九州新幹線の開通、軍艦島などの世界遺産登録、アジアからのインバウンドの劇的な増加……。昔ながらのよさをたたえながらも、進化し続ける九州。躍進を支える福岡の強さの理由を探った。
4千人乗りの大型客船からゾロゾロと老若男女が降りてくる。インバウンドの隆盛を象徴するような中国人観光客の上陸のシーンは、今や特別な光景ではない。遣唐使の時代から、大陸から渡ってくる人々を迎え入れる港町として、福岡はアジアに開けた海の玄関口だった。それでも、ここ数年はスケールが違うと博多港国際ターミナルの関係者は語る。
「1週間に2回、多い時は3回の割合で中国人観光客を乗せた客船がやってきます。その度に数千人規模の中国人が市内に繰り出し、同じ場所で、同じようにお金を落とすのですから、その経済効果は確実で絶大です」
その多くが、上海や香港を起点に10日前後でアジアを周遊するショートクルーズだ。この現状に困惑するのは、客船を利用した国内旅行を手がける老舗の旅行会社の幹部だ。
「旅行のハイシーズンとはいえ、すでに再来年の夏の港の予約が中国船籍で埋まっているんです。おかげで福岡に船を入れたくても、その日程がとれないのが現状です」
●際立つ存在感
ただ、必ずしも客船によるインバウンドだけが福岡の経済を支えているわけではない。中国人観光客の恩恵を得ているのは、大型商業施設「キャナルシティ博多」周辺が中心で、あくまで福岡全体の経済に与える影響は限定的と見る向きが多い。それでも東京以外の地方都市で、近年、福岡の存在が際立っている。東京にある全国放送のテレビ局の編成幹部は言う。
「いま、福岡ほどポジティブな印象を持つ都市はない。福岡好きという人はいても、明確な理由で嫌いという人はほとんどいない。
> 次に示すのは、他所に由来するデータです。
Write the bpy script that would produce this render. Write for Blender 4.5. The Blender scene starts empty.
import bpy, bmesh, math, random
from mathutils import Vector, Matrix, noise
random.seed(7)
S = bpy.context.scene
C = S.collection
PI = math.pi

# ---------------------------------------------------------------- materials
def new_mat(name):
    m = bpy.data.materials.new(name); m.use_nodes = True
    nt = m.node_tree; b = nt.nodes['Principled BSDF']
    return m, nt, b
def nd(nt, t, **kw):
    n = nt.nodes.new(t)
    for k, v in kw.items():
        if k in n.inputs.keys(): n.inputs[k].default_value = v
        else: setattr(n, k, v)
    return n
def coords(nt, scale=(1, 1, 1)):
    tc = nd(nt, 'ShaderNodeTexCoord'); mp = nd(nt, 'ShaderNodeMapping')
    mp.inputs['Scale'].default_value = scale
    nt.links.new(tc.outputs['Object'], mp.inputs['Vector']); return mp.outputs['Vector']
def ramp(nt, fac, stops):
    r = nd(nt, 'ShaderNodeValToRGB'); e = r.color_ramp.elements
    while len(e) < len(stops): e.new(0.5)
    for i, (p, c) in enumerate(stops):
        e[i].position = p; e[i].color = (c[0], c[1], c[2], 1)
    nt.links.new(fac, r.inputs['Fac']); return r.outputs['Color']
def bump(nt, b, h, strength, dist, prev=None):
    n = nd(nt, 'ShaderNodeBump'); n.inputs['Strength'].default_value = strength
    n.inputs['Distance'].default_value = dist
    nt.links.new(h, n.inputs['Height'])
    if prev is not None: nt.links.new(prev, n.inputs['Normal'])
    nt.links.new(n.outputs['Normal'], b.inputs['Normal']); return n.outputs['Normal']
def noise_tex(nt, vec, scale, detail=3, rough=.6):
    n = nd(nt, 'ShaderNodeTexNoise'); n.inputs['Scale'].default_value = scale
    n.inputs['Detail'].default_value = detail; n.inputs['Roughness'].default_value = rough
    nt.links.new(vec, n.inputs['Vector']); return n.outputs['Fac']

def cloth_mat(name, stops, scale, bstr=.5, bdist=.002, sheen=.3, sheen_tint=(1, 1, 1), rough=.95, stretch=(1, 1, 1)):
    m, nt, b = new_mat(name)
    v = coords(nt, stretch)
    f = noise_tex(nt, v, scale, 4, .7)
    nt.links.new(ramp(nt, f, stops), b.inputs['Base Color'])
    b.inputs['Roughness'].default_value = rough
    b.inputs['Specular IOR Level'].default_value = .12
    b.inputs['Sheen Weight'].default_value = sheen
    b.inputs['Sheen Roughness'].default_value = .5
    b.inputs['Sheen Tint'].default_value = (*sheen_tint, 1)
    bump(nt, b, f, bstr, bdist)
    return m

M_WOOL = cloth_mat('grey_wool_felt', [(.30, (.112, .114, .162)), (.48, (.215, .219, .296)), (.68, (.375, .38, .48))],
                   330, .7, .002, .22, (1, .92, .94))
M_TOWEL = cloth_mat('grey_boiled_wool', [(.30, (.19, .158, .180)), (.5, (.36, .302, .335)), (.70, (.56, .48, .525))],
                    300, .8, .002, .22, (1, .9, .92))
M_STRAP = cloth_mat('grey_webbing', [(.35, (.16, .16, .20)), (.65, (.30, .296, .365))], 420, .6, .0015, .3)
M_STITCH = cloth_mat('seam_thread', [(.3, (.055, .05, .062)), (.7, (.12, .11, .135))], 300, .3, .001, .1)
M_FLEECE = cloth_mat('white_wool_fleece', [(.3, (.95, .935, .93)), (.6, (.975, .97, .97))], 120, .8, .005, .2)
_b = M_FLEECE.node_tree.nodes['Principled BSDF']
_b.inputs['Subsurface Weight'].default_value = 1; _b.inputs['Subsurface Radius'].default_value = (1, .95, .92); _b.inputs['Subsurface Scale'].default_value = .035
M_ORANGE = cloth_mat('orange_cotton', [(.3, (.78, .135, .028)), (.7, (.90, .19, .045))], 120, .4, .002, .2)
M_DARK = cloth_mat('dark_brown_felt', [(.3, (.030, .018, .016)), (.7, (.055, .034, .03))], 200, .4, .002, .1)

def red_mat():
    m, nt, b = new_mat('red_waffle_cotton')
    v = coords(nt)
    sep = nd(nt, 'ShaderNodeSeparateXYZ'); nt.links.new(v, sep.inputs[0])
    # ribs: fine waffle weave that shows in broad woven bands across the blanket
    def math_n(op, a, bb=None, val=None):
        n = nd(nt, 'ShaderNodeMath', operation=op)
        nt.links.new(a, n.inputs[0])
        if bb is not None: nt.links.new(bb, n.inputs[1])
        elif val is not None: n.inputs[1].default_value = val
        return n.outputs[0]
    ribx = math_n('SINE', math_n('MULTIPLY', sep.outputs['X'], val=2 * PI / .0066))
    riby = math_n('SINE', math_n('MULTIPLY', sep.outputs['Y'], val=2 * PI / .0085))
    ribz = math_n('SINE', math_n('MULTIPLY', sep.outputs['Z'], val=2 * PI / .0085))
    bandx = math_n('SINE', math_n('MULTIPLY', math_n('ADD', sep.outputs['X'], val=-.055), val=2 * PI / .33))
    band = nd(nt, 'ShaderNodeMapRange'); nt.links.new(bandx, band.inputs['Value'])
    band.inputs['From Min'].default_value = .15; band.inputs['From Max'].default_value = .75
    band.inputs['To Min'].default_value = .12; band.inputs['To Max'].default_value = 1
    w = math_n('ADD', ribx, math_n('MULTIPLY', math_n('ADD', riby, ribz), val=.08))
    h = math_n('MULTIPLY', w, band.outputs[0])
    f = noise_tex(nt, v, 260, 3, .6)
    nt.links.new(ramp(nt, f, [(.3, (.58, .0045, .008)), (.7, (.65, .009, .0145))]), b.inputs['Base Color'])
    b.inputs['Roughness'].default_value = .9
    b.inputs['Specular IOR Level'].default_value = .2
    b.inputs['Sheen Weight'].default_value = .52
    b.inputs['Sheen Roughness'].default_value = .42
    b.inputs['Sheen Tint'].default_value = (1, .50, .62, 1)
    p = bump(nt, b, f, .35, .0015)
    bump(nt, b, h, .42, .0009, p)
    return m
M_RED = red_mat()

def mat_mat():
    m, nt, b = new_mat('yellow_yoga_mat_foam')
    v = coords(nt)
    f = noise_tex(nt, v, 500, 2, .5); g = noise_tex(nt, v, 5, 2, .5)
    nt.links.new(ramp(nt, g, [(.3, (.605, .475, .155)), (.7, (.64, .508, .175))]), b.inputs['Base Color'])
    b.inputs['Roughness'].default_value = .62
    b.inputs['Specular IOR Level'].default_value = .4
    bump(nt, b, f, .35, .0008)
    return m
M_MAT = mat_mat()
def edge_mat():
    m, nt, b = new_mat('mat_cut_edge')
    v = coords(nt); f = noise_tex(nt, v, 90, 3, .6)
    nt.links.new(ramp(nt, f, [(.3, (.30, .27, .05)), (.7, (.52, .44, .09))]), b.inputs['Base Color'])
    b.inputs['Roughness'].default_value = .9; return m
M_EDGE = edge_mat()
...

街ロケひとつとっても老若男女、誰にでも受け入れられるコンテンツなんです」
雑誌やテレビで取り上げられる福岡といえば「食」だ。今やご当地グルメの代名詞となった豚骨ラーメンやモツ鍋以外にも、極太で歯応えのない柔麺が特徴の「博多うどん」や、完成までに1週間もかかる「皮」と呼ばれる焼き鳥など、これまで関門海峡を越えることがないと言われてきた“地元飯”が頻繁にメディアで特集され人気を博している。
●伸びる唯一の地方都市
「それでいて東京ではやるかと思えば、そうでもないんです。結局、地元に足を運ばないと食べることができない。東京を意識しつつも、東京にはなれないし、なろうとも思わない。この『偉大なる田舎』感が、福岡の魅力なんです」
福岡出身の漫才コンビ、博多華丸・大吉の博多大吉さんは、そう語る。
福岡は東京以外の地方都市で唯一、成長を続けている。公益財団法人福岡アジア都市研究所が発表したデータによると、JR博多駅を有し、福岡の都市部を形成する福岡市(人口約155万人)の人口増加率(10-15年、5.1%)が、東京23区(同3.7%)を抑えて日本一となった。また08年のリーマン・ショック以降、主要都市の中で、福岡市は地方税収入が唯一、増加した。行政関係者は、東京など首都圏への一極集中が進む中の快挙と自信を見せる。
そもそも商業都市としての福岡の発展は、中心市街地である「天神」の開発、成長と一致する。商人の街である「博多(現在の博多区)」と黒田藩の城下町である「福岡(現在の中央区)」。異なる性格を有する二つの地域の境界に位置する中央区の天神が、事実上、福岡の中心地となったのは、福岡の市街地が太平洋戦争時の大空襲によって焼け野原と化した終戦から、高度経済成長に至る「戦後」である。